Near the end of his argument, the following passage particularly stood out to me:

I cannot accept the proposition that the four-hundred-year travail of the American Negro should result merely in his attainment of the present level of the American civilization. … It is a bargain I refuse. The only thing white people have that black people need, or should want, is power—and no one holds power forever.

White people cannot, in the generality, be taken as models of how to live. Rather, the white man is himself in sore need of new standards, which will release him from his confusion and place him once again in fruitful communion with the depths of his own being.

Forgive me for turning this excellent book about another man’s — another people’s — experience into something about me, but I have experienced this observation from a slightly different direction: eastward.

At a young age, filled with the liberal ideologies Baldwin so roundly rebukes in Fire, I moved to Japan and was shocked, shocked, at how they didn’t do anything right. There was too much conformity; too much bureaucracy; too much hierarchy. I mean, the banking system was still based on cash and the ATMs were closed on the weekends! The other foreigners surrounding me in in my gaijin bubble (exclusively white as I look back on it) provided an echo chamber of smug western-ness.

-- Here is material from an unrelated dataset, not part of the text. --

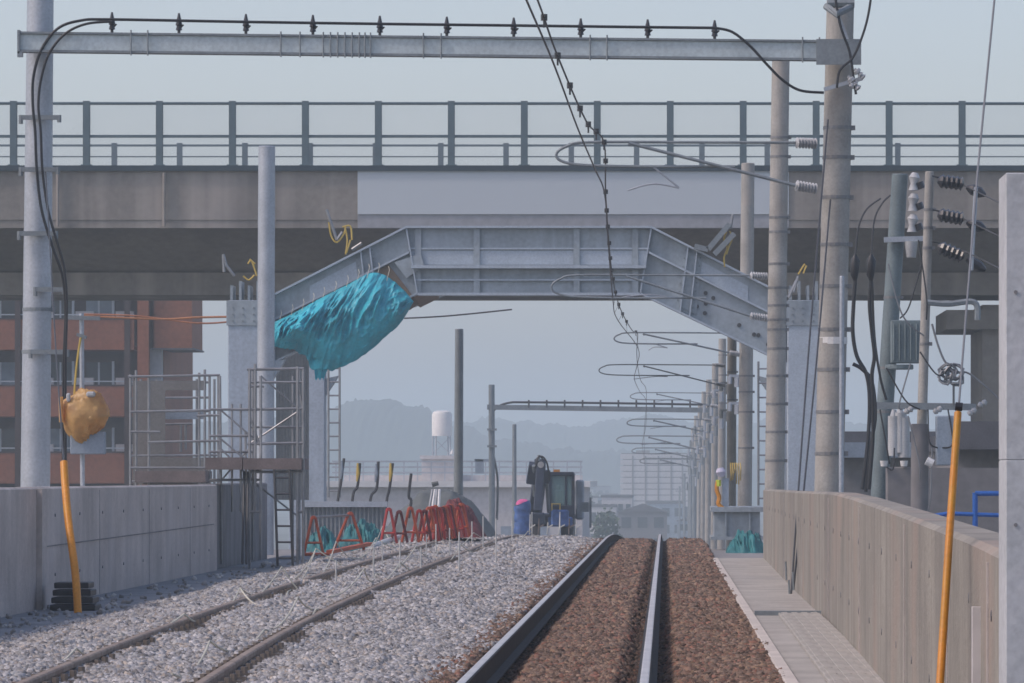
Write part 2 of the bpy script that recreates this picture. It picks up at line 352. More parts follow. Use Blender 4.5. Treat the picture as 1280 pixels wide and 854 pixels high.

We were young and overly confident in our ignorance, you might say.

It wasn’t until I had been back and forth to the West a few times, until I became more educated about why we do things the way we do, that my perspective evened out, became nuanced.

Living in a foreign country you start to build two lists in your head: 1) what is better about your adopted country; and 2) what is better about your home country. Much of the content of these lists are a matter of taste, often an accident of circumstance, and over time it is interesting to see how the items change or are removed. What is more striking is when you return to your home country for a few years: the list does not disappear. It is not filed away in some mental drawer, never to be viewed again. In fact, you begin a new version of that list. And in my case, it invalidated my original list.

Thus, upon returning to Japan I found myself confronting those in my old gaijin bubble about their grievances for how things were done there, rather than smugly echoing agreement (economics and education policy are just two examples). Having never left, they never had the opportunity to refine their perspective. It wasn’t merely about maturing, it was about gaining perspective. For me it was transnational experience, witnessing my spouse’s experience as a woman of colour in Canada, and reading. Counter-intuitively, long-term white expats can have a more difficult time confronting their whiteness. It is something they hold onto even tighter as they construct their identity in an environment of isolation. (It is particularly difficult in countries like Japan that have been reaching for whiteness for over one hundred years, which acts to reinforce such attitudes.)

Living more minimalistically, realizing and rejecting the symbols of whiteness here in North America (a.k.a. the American Dream), I wholeheartedly approve of Baldwin’s assertion that “White people cannot, in the generality, be taken as models of how to live.” History is littered with the evidence, yet the old power still hangs on. Baldwin contends that “the white man is himself in sore need of new standards.” This is not just for the sake of race relations in the United States. It is for how western countries interact with the world in a post-colonial era, which is still recovering from the effects of colonialism. Where do these standards come from? Reconciliation between the various communities in our own countries is certainly one step, but I would add learning from countries with much longer histories. For me, of course, this is eastward, to the long-standing cultures of Asia. So much of Chinese and Indian (and surrounding countries) remain opaque to us in North America, to our detriment.

The 21st century has been dubbed “the Asian century.” Do not mistake this merely for Asia rising up to take the reins of global power from the Americans as they did from the Brits before them. Before the Europeans began their catastrophic colonial capers across the globe and history, Asia was the locus of global power. The reins of power are being returned. Baldwin wrote his book in the 1960s, when America was at its height, and as he warned “no one holds power forever.”